I’m not saying that at all. There is a promised judgment and end of time. After that all souls are giving their eternal rewards. There will eventually be no need for pregnancy.

The point is that those who become dickbags did so because of their own choices. God gives every soul a fair chance at life and every opportunity to accept the gift of eternal life, and will do so until the judgment.

Well, that’s kind of why I asked - to learn what you thought. :wink:

If, then, not all human souls are incarnated, then surely it only makes sense that God would select only those who will choose to do good to incarnate out of the many? And more to the topic of your latest post, if there will go human souls unincarnated by the end of human physical existence as we know it, and these souls will yet go on to their eternal reward, why do any souls need to be incarnated?

What good would that be? Free will doesn’t mean you get to do everything you want to do, except that I’m limiting what you want to do right at the start so you don’t do anything I don’t like.

It’s like the Twilight Zone version of hell, where you get absolutely everything you want all the time. You know it’s phony bullshit, you need to lose once in a while for the wins to matter.

Take your children for example. You want them to love you, but would that love be meaningful if you downloaded a program into their brain at birth to force them to love you? It’s the same thing with God. What good are our achievements if he simply forced us to do it by design?

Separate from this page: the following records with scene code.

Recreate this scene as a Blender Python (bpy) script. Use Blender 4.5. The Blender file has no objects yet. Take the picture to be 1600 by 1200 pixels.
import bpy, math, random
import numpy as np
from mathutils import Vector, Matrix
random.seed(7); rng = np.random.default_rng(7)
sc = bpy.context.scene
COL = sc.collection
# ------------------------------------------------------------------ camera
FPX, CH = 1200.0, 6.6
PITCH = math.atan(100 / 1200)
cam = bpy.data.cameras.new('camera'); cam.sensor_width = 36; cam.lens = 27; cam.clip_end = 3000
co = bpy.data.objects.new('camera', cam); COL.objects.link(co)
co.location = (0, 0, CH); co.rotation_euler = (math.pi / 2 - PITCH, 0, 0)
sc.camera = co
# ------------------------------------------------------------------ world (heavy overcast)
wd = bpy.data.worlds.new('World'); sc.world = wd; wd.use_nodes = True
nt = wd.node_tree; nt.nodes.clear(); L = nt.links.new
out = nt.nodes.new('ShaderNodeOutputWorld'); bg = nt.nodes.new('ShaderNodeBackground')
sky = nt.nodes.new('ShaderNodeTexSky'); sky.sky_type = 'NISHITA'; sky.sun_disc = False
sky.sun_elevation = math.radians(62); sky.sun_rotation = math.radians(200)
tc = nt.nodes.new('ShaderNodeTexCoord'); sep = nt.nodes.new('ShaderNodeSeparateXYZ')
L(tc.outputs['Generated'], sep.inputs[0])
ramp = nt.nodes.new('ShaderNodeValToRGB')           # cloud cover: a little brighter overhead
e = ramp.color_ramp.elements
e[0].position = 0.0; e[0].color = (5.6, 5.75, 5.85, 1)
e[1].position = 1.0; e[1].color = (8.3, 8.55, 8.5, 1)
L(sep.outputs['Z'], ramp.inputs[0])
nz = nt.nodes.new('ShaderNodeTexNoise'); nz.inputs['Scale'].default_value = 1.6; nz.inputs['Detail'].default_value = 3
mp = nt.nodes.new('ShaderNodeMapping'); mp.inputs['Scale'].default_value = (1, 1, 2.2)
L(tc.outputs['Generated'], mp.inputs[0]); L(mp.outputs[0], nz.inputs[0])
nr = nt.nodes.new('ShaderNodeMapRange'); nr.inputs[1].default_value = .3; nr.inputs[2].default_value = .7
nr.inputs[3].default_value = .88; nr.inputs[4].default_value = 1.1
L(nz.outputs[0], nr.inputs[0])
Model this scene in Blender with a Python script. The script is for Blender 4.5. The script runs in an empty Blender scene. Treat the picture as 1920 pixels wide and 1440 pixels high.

There would be no force involved. I’m not talking about disabling the will, just (as I said before) God using his omniscience to only create people who he knows will choose ON THEIR OWN to be good.
What does God need to be loved for anyway?

If you create something that can only act one way (good) you cannot claim they are acting that way by their own choice. You have limited the way in which they can act, you have chosen for them.

He also chose to make us in “his image” which suggests that putting limitations on our behavior would violate that concept.